Выбрать главу

Вот почему сегодня, в эпоху глобализации, особую важность обретает история региона, который, условно, можно назвать «Северной Евразией», поскольку он воплощает собой саму идею управления различиями через стихийную самоорганизацию. Не существовало какого-то единственного «объективного» фактора, который бы предопределил границы региона, сформировавшегося в конце концов на огромной территории от Балтийского моря до Тихого океана: ни общих географических или климатических условий, ни культурной или физической близости населения. В отличии от древних исторических центров Китая или Месопотамии, не было здесь никаких предшествовавших традиций организованной политической жизни с развитыми письменными культурами, которые способствовали бы обоснованию и воспроизводству политических границ или притязаний на господство. Главной движущей силой исторического процесса на обширной территории между двумя океанами служили процессы самоорганизации, включавшие в себя импровизированный поиск новых смыслов. Все более интенсивные контакты между разнокультурными группами, населявшими это пространство, принимали формы торговли, войн, имперского господства и восстаний, и все эти форматы требовали нахождения некоего общего языка для понимания Другого.

Так, полуизолированные земли Северной Евразии оказались вовлечены в изначальную и совершенно спонтанную форму глобализации. Реконструкция ее логики и причин, приводивших к конфликтам, системным провалам и насилию может помочь нам выработать новый подход к осмыслению различий и группности, полностью свободных от нарративов «коренных жителей», «этнической солидарности» или «государственных интересов». Вместо объяснения логики исторического процесса, эти ретроспективные нарративы служат лишь воспроизводству структур господства и угнетения независимо от конкретного политического режима, даже после самых революционных перемен. Для раскрепощения нашей способности принять современный глобализированный мир, необходимо найти способ разговора о солидарности и конфликте в прошлом, не прибегающий к этим, кажущимся самоочевидными, довольно недавним понятиям.

Исторический курс «Новая имперская история Северной Евразии» представляет новый тип исторического нарратива, описывающего многогранное человеческое разнообразие. Он преодолевает двухвековую традицию написания истории региона через призму «государства» или «нации» (или «национального государства» как их синтеза). Парадигма новой имперской истории нацелена на высвобождение феномена сложного гетерогенного общества из тени исторических империй и влиятельной националистической пропаганды одномерности и чистоты. Это история для современного, сложносоставного и многомерного мира.

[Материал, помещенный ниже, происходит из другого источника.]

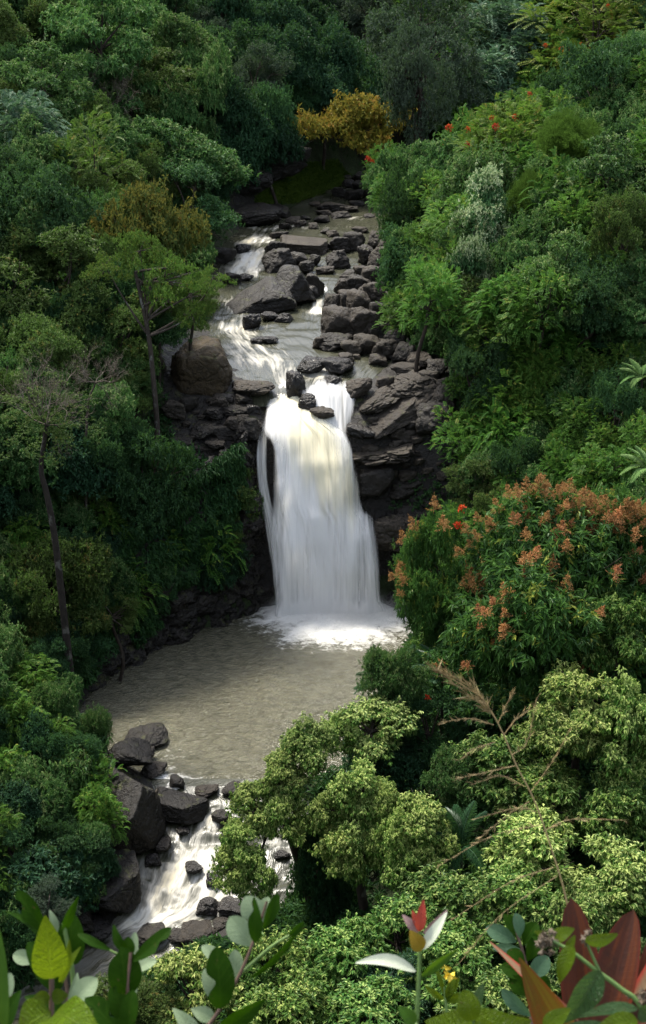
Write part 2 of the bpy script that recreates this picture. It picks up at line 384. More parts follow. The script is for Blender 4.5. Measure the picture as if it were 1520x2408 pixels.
def stream(name, y0, y1, dy, nu, mat, foams, amp, step=0):
    ys = np.arange(y0, y1, dy); U, Y = np.meshgrid(np.linspace(-.04, 1.04, nu), ys, indexing='ij'); U = U.ravel(); Y = Y.ravel()
    X = XL(Y) * (1 - U) + XR(Y) * U; Z = ZW(Y)
    amp = amp * sstep(0, 2.0, Y - y0) * sstep(-.2, 2.5, y1 - Y)
    Pn = np.stack([X * .55, Y * .8, 0 * X], 1)
    Z = Z + amp * fbm(Pn, 4, 21) + amp * .5 * (1 - np.abs(fbm(Pn * 1.7, 3, 25)) * 3)
    V = np.stack([X, Y, Z], 1); f = .82 * foam_at(V, foams) + .34 * fbm(Pn * .7, 3, 31) - (.10 if name == 'river' else -.05)
    if name == 'rapids': f = f * sstep(.2, 3.0, y1 - Y) - .3 * (1 - sstep(0, 2.0, y1 - Y))
    me = mesh_np(name, V, grid_faces(nu, len(ys))[:, ::-1]); attr(me, 'foam', f)
    uvs(me, np.stack([U * 9 if name == 'rapids' else U * 12, np.interp(Y, ys, np.r_[0, np.cumsum(np.hypot(np.diff(ys), np.diff((XL(ys) + XR(ys)) / 2)))])], 1)); return tag(obj(name, me, mat), kind='structure')
stream('river', 95.2, _y[-2] + 1, .3, 70, M_STREAM,
       [(590, 605, 50, 40, 1.15), (620, 562, 70, 14, .9), (650, 534, 110, 10, .8), (565, 640, 60, 30, .9), (545, 720, 50, 25, .9), (560, 775, 60, 30, 1.0), (590, 820, 60, 35, .8), (620, 860, 90, 25, .5),
        (745, 720, 25, 25, 1.2), (740, 735, 40, 10, .7), (665, 905, 18, 25, 1.1), (760, 880, 60, 25, .8), (880, 860, 60, 20, .6), (800, 930, 60, 25, 1.0), (930, 460, 70, 30, 1.4), (840, 515, 70, 14, .55), (700, 500, 90, 6, .4), (780, 535, 90, 8, .5), (640, 850, 150, 40, .3)], .10)
stream('rapids', 40.0, _y[10] + .05, .2, 70, M_RAPID,
       [(470, 1960, 80, 40, .7), (430, 2060, 110, 60, .75), (400, 2140, 120, 50, .8), (330, 2180, 90, 40, .6), (560, 2080, 80, 60, .7), (500, 1925, 40, 22, .8), (690, 2000, 60, 60, .9), (250, 2280, 90, 60, .45), (520, 1880, 60, 15, .15), (490, 2010, 60, 30, .5)], .30)

FT = [(928, 630, 712, 96.3), (945, 618, 728, 95.4), (985, 609, 776, 94.0), (1015, 602, 824, 93.4), (1045, 597, 842, 93.0), (1080, 596, 850, 92.6), (1130, 602, 858, 92.3), (1180, 612, 866, 92.1),
      (1205, 618, 886, 91.9), (1260, 628, 892, 91.5), (1330, 638, 899, 91.2), (1400, 645, 906, 91.0), (1452, 645, 912, 90.8)]
FT = np.array(FT, float)
def fall_mesh(name, nu, nv, off, dens0, seed, FT=FT, main=True):
    v = np.linspace(0, 1, nv); row = FT[0, 0] + (FT[-1, 0] - FT[0, 0]) * v
    l, r, yy = (np.interp(row, FT[:, 0], FT[:, k]) for k in (1, 2, 3))
    ker = np.ones(7) / 7
    yy = np.convolve(np.pad(yy, 3, 'edge'), ker, 'valid'); l = np.convolve(np.pad(l, 3, 'edge'), ker, 'valid'); r = np.convolve(np.pad(r, 3, 'edge'), ker, 'valid')
    VV = []; UV = []; DE = []; CR = []
    A = [at_y(a, rw, y) for a, rw, y in zip(l, row, yy)]; B = [at_y(b, rw, y) for b, rw, y in zip(r, row, yy)]
    A = np.array(A); B = np.array(B)
    for i in range(nu):
        u = i / (nu - 1); P = A * (1 - u) + B * u; px = l * (1 - u) + r * u
        bulge = 0 * row; plume = 0 * row
        for bx, by, wd, am in [] if not main else [(722, 1165, 46, .40), (668, 1110, 26, .45), (842, 1210, 42, .62), (775, 1050, 50, .55), (700, 1000, 60, .35), (640, 1330, 30, .45), (618, 1180, 18, .4), (775, 1130, 30, .35), (690, 1250, 26, .35), (668, 1030, 22, .3), (800, 1090, 26, .4), (865, 1240, 24, .4), (810, 1290, 30, .3), (740, 1320, 24, .25), (705, 1080, 16, .3), (655, 960, 30, .5), (880, 1300, 24, .3), (740, 1060, 18, .25)]:
            t = row - by + .012 * (px - bx) ** 2; sp = wd * (1 + np.clip(t, 0, 400) / 420)
            pl = am * sstep(-45, 50, t) * np.exp(-((px - bx) / sp) ** 2) * np.exp(-np.clip(t - 20, 0, 600) / 320); bulge += 1.05 * pl; plume += pl
        Q = np.stack([np.full(nv, u * 9.), row * .004, np.full(nv, seed * 1.)], 1)
        bulge += .30 * fbm(Q, 3, seed) + .07 * fbm(Q * np.array([4, 1, 1]), 2, seed + 3)
        P = P.copy(); P[:, 1] -= bulge + off; VV.append(P)
        UV.append(np.stack([P[:, 0] + seed * 3.7, np.cumsum(np.r_[0, np.linalg.norm(np.diff(P, axis=0), axis=1)])], 1))
        den = dens0 + .60 * np.minimum(plume, .9) + .30 * np.exp(-((px - (725 + (row - 1000) * .10)) / 42) ** 2)
        e = np.minimum((px - l), (r - px)); ew = 26 if main else np.minimum(26, (r - l) * .3)
        den = den * 1.0 - .9 * (1 - sstep(0, ew, e))
        if not main:
            DE.append(den + .25 - .75 * (1 - sstep(0, .22, v))); CR.append(.25 + 0 * row); continue
        gap = np.exp(-((px - (627 + (row - 1040) * .12)) / 22) ** 2) * sstep(1015, 1050, row) * (1 - sstep(1190, 1260, row)); mainl = np.interp(row, [930, 985, 1012, 1050, 1100, 1200, 1260, 1340, 1452], [620, 614, 632, 650, 655, 645, 638, 642, 648]); side = (1 - sstep(-8, 14, px - mainl)) * sstep(1000, 1030, row); den -= .40 * side + .45 * gap * side
        den -= .0 * np.exp(-((px - 610) / 40) ** 2) * sstep(1020, 1100, row)
        den -= .35 * np.exp(-((px - 855) / 22) ** 2) * sstep(1050, 1090, row) * (1 - sstep(1190, 1210, row))
        den += .8 * sstep(1385, 1440, row) * sstep(0, 20, e + 8)
        den += .3 * (1 - sstep(1000, 1060, row))
        DE.append(den)
        CR.append(.85 * np.exp(-((px - (690 + (row - 940) * .5)) / 75) ** 2) * (1 - sstep(1040, 1320, row)) + .1 * np.exp(-((px - 745) / 60) ** 2))
    VV = np.concatenate(VV); me = mesh_np(name, VV, grid_faces(nu, nv)); attr(me, 'thick', np.concatenate(DE)); attr(me, 'cream', np.concatenate(CR))
    uvs(me, np.concatenate(UV)); return me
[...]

Исторический курс был разработан командой редакторов международного журнала Ab Imperio. В его основе — результаты наиболее передовых исследований по истории региона, опубликованные на страницах журнала с 2000 г. представителями почти сорока национальных академических традиций. Логика развития научного проекта Ab Imperio, направленного, прежде всего, на выработку нового аналитического языка описания и изучения сложных обществ («имперской ситуации») привела к идее применить этот язык для деконструкции господствующей «схемы русской истории». Канон, начало которому положил еще Н. М. Карамзин, до сих пор формирует логику исторического мышления, в равной степени проявляя себя и в проспекте казенного «единого учебника истории», и в оппозиционном и неформальном по замыслу опусе Бориса Акунина [1]. Как показал опыт последних двух десятилетий, политические предпочтения авторов обобщающих исторических курсов и даже принципиальные расхождения в интерпретациях отдельных сюжетов не способны сами по себе поколебать общую картину, формируемую «схемой». Ключевым фактором, по-видимому, является не то, что говорится, а как, на каком аналитическом языке. С 2005 г. команда Ab Imperio работает над проблемой, которая описывается в форме оксюморона: создание внутренне логичного и согласованного нарратива, преодолевающего монологизм и телеологизм стандартных обзорных курсов. Предлагаемый вниманию читателей текст нужно воспринимать именно в этой логике: как опыт борьбы не с традиционными «фактами», а с господствующим (и не замечаемым нами) языком связывания этих фактов в объясняющие схемы. «Геноцид» и «славяне», «государство» и «монголы» — не просто знакомые всем слова, помогающие наиболее экономным образом рассказать о прошлом, но и «заархивированные» в них готовые объяснительные стратегии. Новая история создается через выработку нового языка рассказывания старых сюжетов, а значит, и формулирования новых вопросов, исходящих из такой логики повествования.